==== COLLECTED MATERIAL
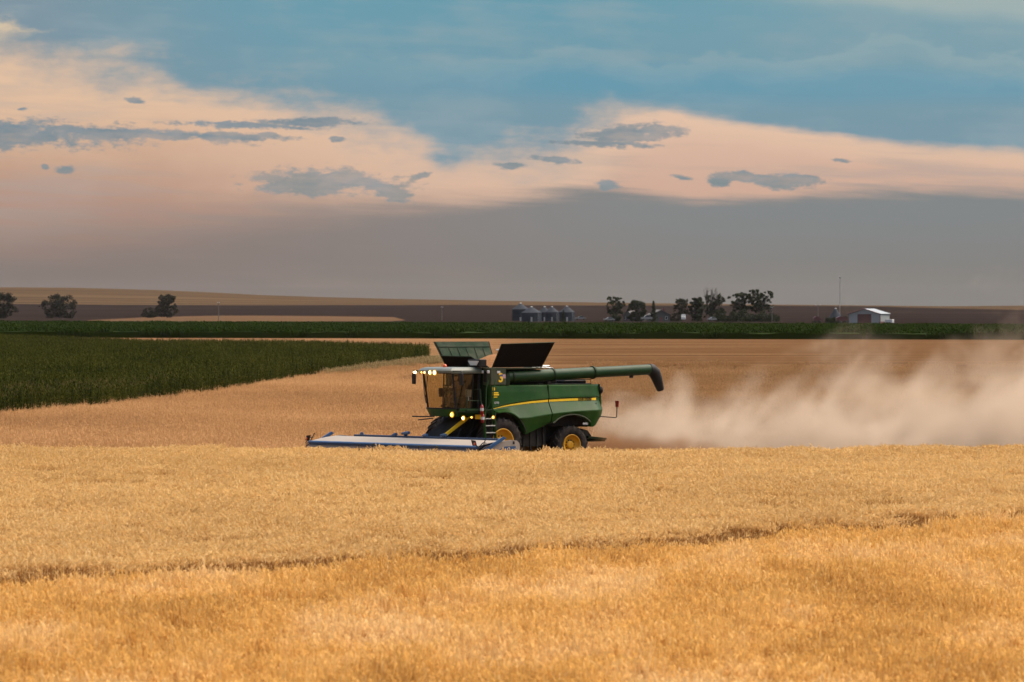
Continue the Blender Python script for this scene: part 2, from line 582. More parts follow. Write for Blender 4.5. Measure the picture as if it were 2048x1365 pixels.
M['blue'] = mat('blue_paint', (0.002, 0.046, 0.13), 0.45, 0, 0.5, 0.1, 2.0, 0.08)
M['navy'] = mat('navy_rubber_edge', (0.008, 0.03, 0.075), 0.5, 0, 0.5, 0.1)
M['roof'] = mat('cab_roof_plastic', (0.11, 0.12, 0.095), 0.4, 0, 0.4, 0.08)
M['galv'] = mat('grey_steel', (0.33, 0.33, 0.32), 0.4, 0.7, 0.5, 0.12)
M['red'] = mat('red_paint', (0.25, 0.008, 0.008), 0.4, 0, 0.5, 0.08)
M['orange'] = mat('orange_reflector', (0.55, 0.08, 0.01), 0.3, 0, 0.5, 0.05)
M['glass'] = glass('tinted_cab_glass', (0.74, 0.70, 0.56))
M['lamp_white'] = emit('lit_white_lamp', (1.0, 0.80, 0.42), 1.2)
M['lamp_amber'] = emit('lit_amber_lamp', (1.0, 0.50, 0.08), 1.6)
M['lamp_warm'] = emit('lit_warm_lamp', (1.0, 0.62, 0.25), 1.6)
M['lamp_glare'] = emit('amber_lamp_glare', (1.0, 0.42, 0.04), 0.24)  # glow of the rings added to imitate glare around the lamps
M['lens'] = mat('pale_lamp_lens', (0.6, 0.6, 0.58), 0.2, 0, 0.6, 0.05)
M['grain'] = mat('wheat_grain_heap', (0.22, 0.10, 0.035), 0.9, 0, 0.2, 0.25, 12.0)
M['seat'] = mat('seat_fabric', (0.05, 0.045, 0.04), 0.9)
M['skin'] = mat('skin', (0.42, 0.24, 0.16), 0.6)
M['shirt'] = mat('brown_shirt', (0.16, 0.08, 0.05), 0.9)
M['jeans'] = mat('dark_trousers', (0.03, 0.035, 0.05), 0.9)
M['flagblue'] = mat('flag_blue', (0.05, 0.07, 0.25), 0.5)
M['flagred'] = mat('flag_red', (0.40, 0.05, 0.06), 0.5)
M['flagwhite'] = mat('flag_white', (0.55, 0.5, 0.55), 0.5)
M['tank'] = mat('grey_green_tank_sheet', (0.030, 0.040, 0.016), 0.55, 0, 0.3, 0.12, 2.0, 0.1)
M['pale_panel'] = M['green']
# buildings
M['barn_white'] = mat('white_barn_steel', (0.22, 0.23, 0.225), 0.55, 0, 0.4, 0.06)
M['barn_trim'] = mat('dark_red_trim', (0.09, 0.02, 0.02), 0.6)
M['barn_red'] = mat('maroon_barn_door', (0.06, 0.008, 0.01), 0.6, 0, 0.4, 0.1)
M['barn_roof'] = mat('pale_barn_roof_steel', (0.24, 0.25, 0.25), 0.4, 0.2, 0.5, 0.06)
M['dull_white'] = mat('dull_white_paint', (0.16, 0.16, 0.155), 0.5)
M['bin'] = mat('galvanised_bin_steel', (0.022, 0.027, 0.035), 0.8, 0.0, 0.1, 0.15, 1.0)
M['house'] = mat('grey_house_siding', (0.045, 0.045, 0.042), 0.8)
M['house_roof'] = mat('dark_house_shingle', (0.07, 0.065, 0.06), 0.9)
M['window'] = mat('dark_window_glass', (0.03, 0.035, 0.04), 0.15)
M['wood'] = mat('weathered_wood', (0.10, 0.085, 0.07), 0.9)
M['bark'] = mat('bark', (0.05, 0.04, 0.032), 0.95)

# crops
M['wheat'] = plant('ripe_wheat_heads', [(0.0, (0.46, 0.27, 0.09)), (0.35, (0.64, 0.42, 0.165)), (0.7, (0.74, 0.52, 0.24)), (1.0, (0.82, 0.62, 0.33))],
                   0.09, [(0.0, (0.54, 0.34, 0.12)), (0.55, (0.68, 0.47, 0.20)), (1.0, (0.74, 0.52, 0.21))], 0.4, patch_amt=0.45, patch_yscale=0.25)
M['wheat_stem'] = plant('ripe_wheat_stem', [(0.0, (0.20, 0.09, 0.025)), (0.6, (0.32, 0.16, 0.05)), (1.0, (0.44, 0.25, 0.09))], transl=0.15)
M['dry_grass'] = plant('dry_verge_grass', [(0.0, (0.16, 0.12, 0.05)), (0.6, (0.30, 0.21, 0.09)), (1.0, (0.42, 0.30, 0.15))], transl=0.25)
M['straw'] = plant('stripped_straw', [(0.0, (0.36, 0.17, 0.036)), (0.4, (0.60, 0.32, 0.075)), (0.75, (0.72, 0.42, 0.12)), (1.0, (0.82, 0.56, 0.24))],
                   0.22, [(0.0, (0.45, 0.235, 0.06)), (0.5, (0.68, 0.41, 0.125)), (1.0, (0.78, 0.57, 0.29))], 0.45, patch_amt=0.56, patch_yscale=0.3)
M['far_straw'] = plant('dusty_stubble', [(0.0, (0.32, 0.17, 0.068)), (0.5, (0.47, 0.26, 0.108)), (1.0, (0.58, 0.35, 0.165))],
                       0.03, [(0.0, (0.34, 0.18, 0.072)), (0.5, (0.46, 0.255, 0.105)), (1.0, (0.58, 0.34, 0.15))], 0.25, patch_amt=0.6, patch_yscale=0.5, right_dark=True)
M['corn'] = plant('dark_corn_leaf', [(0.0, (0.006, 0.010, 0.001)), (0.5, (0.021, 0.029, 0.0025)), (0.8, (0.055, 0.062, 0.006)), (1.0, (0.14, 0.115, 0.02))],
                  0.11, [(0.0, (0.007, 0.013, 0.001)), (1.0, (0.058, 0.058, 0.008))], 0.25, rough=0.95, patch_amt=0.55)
M['tassel'] = plant('corn_tassel_brown', [(0.0, (0.06, 0.045, 0.018)), (1.0, (0.15, 0.10, 0.045))], transl=0.2)
M['far_crop'] = plant('green_crop_leaf', [(0.0, (0.007, 0.018, 0.0005)), (0.6, (0.013, 0.028, 0.001)), (1.0, (0.023, 0.038, 0.0015))],
                      0.01, [(0.0, (0.009, 0.020, 0.0005)), (1.0, (0.019, 0.032, 0.0015))], 0.2, rough=0.97, patch_amt=0.6)
M['leaf'] = plant('dark_tree_leaf', [(0.0, (0.006, 0.009, 0.004)), (0.6, (0.013, 0.018, 0.007)), (1.0, (0.026, 0.031, 0.010))], transl=0.2)
M['leaf_grey'] = plant('grey_green_tree_leaf', [(0.0, (0.010, 0.010, 0.006)), (1.0, (0.024, 0.021, 0.012))], transl=0.2)
M['weed'] = plant('dark_weed', [(0.0, (0.03, 0.03, 0.012)), (1.0, (0.07, 0.055, 0.025))], transl=0.2)
M['litter'] = field_mat('straw_litter_soil', [(0, (0.15, 0.075, 0.025)), (1, (0.36, 0.20, 0.075))], 0.6, 0.6, 12.0, 0.5)
M['stubble_ground'] = field_mat('stubble_field', [(0, (0.075, 0.038, 0.0165)), (0.4, (0.135, 0.072, 0.033)), (0.7, (0.165, 0.090, 0.043)), (1, (0.25, 0.145, 0.075))], 0.008, 0.11, 0.5, 0.30, R(-4), right_dark=True)
M['earth'] = field_mat('field_earth', [(0, (0.014, 0.010, 0.009)), (1, (0.026, 0.018, 0.014))], 0.02, 0.05)
M['pale_field'] = field_mat('pale_far_stubble', [(0, (0.07, 0.041, 0.023)), (1, (0.095, 0.057, 0.032))], 0.004, 0.02)
M['plowed'] = field_mat('dark_ploughed_soil', [(0, (0.012, 0.008, 0.0075)), (0.5, (0.016, 0.011, 0.010)), (1, (0.026, 0.018, 0.014))], 0.002, 0.012, 0.05, 0.2)
M['hill'] = field_mat('tan_hill_stubble', [(0, (0.032, 0.020, 0.012)), (0.5, (0.060, 0.038, 0.021)), (1, (0.082, 0.052, 0.029))], 0.0012, 0.010, 0.02, 0.2)

# ------------------------------------------------------------------ the setting: ground, fields, hills
def sheet(name, poly, z, material):
    b = MB()
    b.add([(x, y, z) for x, y in poly], [tuple(range(len(poly)))])
    return tag(b.build(name, material), kind='structure')


sheet('ground', [(-5000, -300), (5000, -300), (5000, 9000), (-5000, 9000)], 0.0, M['earth'])
sheet('stubble_field', [(-420, 20), (420, 20), (420, 955), (-420, 1275)], 0.004, M['stubble_ground'])

UNCUT = [(-80, 88), (-10.57, 117.4), (0, 130.7), (13.76, 152.9), (80, 250),
         (80, 237), (20.6, 230.0), (10, 226), (0.45, 222.0), (-1.35, 220.3), (-8.4, 227.4), (-20.5, 226.0), (-80, 225)]
UNCUT = [(-80, 36.0), (-10.8, 120.4), (0.15, 134.0), (14.3, 158.6), (42, 200), (72, 233)] + UNCUT[5:]
sheet('wheat_ground', UNCUT, 0.008, M['litter'])
sheet('straw_ground', [(-60, 60), (60, 60), (60, 224), (42, 200), (14.3, 158.6), (0.15, 134.0), (-10.8, 120.4), (-60, 60)], 0.012, M['litter'])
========
**INSTRUCTIONS TO FOLLOW:** The lines to return run from the one containing "0.25, rough=0.95, patch_amt=0.55)" down to the one containing "1275)], 0.004, M['stubble_ground'])"; give them exactly, both included, and no others.

**RESULT FOR THIS TASK:**
                  0.11, [(0.0, (0.007, 0.013, 0.001)), (1.0, (0.058, 0.058, 0.008))], 0.25, rough=0.95, patch_amt=0.55)
M['tassel'] = plant('corn_tassel_brown', [(0.0, (0.06, 0.045, 0.018)), (1.0, (0.15, 0.10, 0.045))], transl=0.2)
M['far_crop'] = plant('green_crop_leaf', [(0.0, (0.007, 0.018, 0.0005)), (0.6, (0.013, 0.028, 0.001)), (1.0, (0.023, 0.038, 0.0015))],
                      0.01, [(0.0, (0.009, 0.020, 0.0005)), (1.0, (0.019, 0.032, 0.0015))], 0.2, rough=0.97, patch_amt=0.6)
M['leaf'] = plant('dark_tree_leaf', [(0.0, (0.006, 0.009, 0.004)), (0.6, (0.013, 0.018, 0.007)), (1.0, (0.026, 0.031, 0.010))], transl=0.2)
M['leaf_grey'] = plant('grey_green_tree_leaf', [(0.0, (0.010, 0.010, 0.006)), (1.0, (0.024, 0.021, 0.012))], transl=0.2)
M['weed'] = plant('dark_weed', [(0.0, (0.03, 0.03, 0.012)), (1.0, (0.07, 0.055, 0.025))], transl=0.2)
M['litter'] = field_mat('straw_litter_soil', [(0, (0.15, 0.075, 0.025)), (1, (0.36, 0.20, 0.075))], 0.6, 0.6, 12.0, 0.5)
M['stubble_ground'] = field_mat('stubble_field', [(0, (0.075, 0.038, 0.0165)), (0.4, (0.135, 0.072, 0.033)), (0.7, (0.165, 0.090, 0.043)), (1, (0.25, 0.145, 0.075))], 0.008, 0.11, 0.5, 0.30, R(-4), right_dark=True)
M['earth'] = field_mat('field_earth', [(0, (0.014, 0.010, 0.009)), (1, (0.026, 0.018, 0.014))], 0.02, 0.05)
M['pale_field'] = field_mat('pale_far_stubble', [(0, (0.07, 0.041, 0.023)), (1, (0.095, 0.057, 0.032))], 0.004, 0.02)
M['plowed'] = field_mat('dark_ploughed_soil', [(0, (0.012, 0.008, 0.0075)), (0.5, (0.016, 0.011, 0.010)), (1, (0.026, 0.018, 0.014))], 0.002, 0.012, 0.05, 0.2)
M['hill'] = field_mat('tan_hill_stubble', [(0, (0.032, 0.020, 0.012)), (0.5, (0.060, 0.038, 0.021)), (1, (0.082, 0.052, 0.029))], 0.0012, 0.010, 0.02, 0.2)

# ------------------------------------------------------------------ the setting: ground, fields, hills
def sheet(name, poly, z, material):
    b = MB()
    b.add([(x, y, z) for x, y in poly], [tuple(range(len(poly)))])
    return tag(b.build(name, material), kind='structure')


sheet('ground', [(-5000, -300), (5000, -300), (5000, 9000), (-5000, 9000)], 0.0, M['earth'])
sheet('stubble_field', [(-420, 20), (420, 20), (420, 955), (-420, 1275)], 0.004, M['stubble_ground'])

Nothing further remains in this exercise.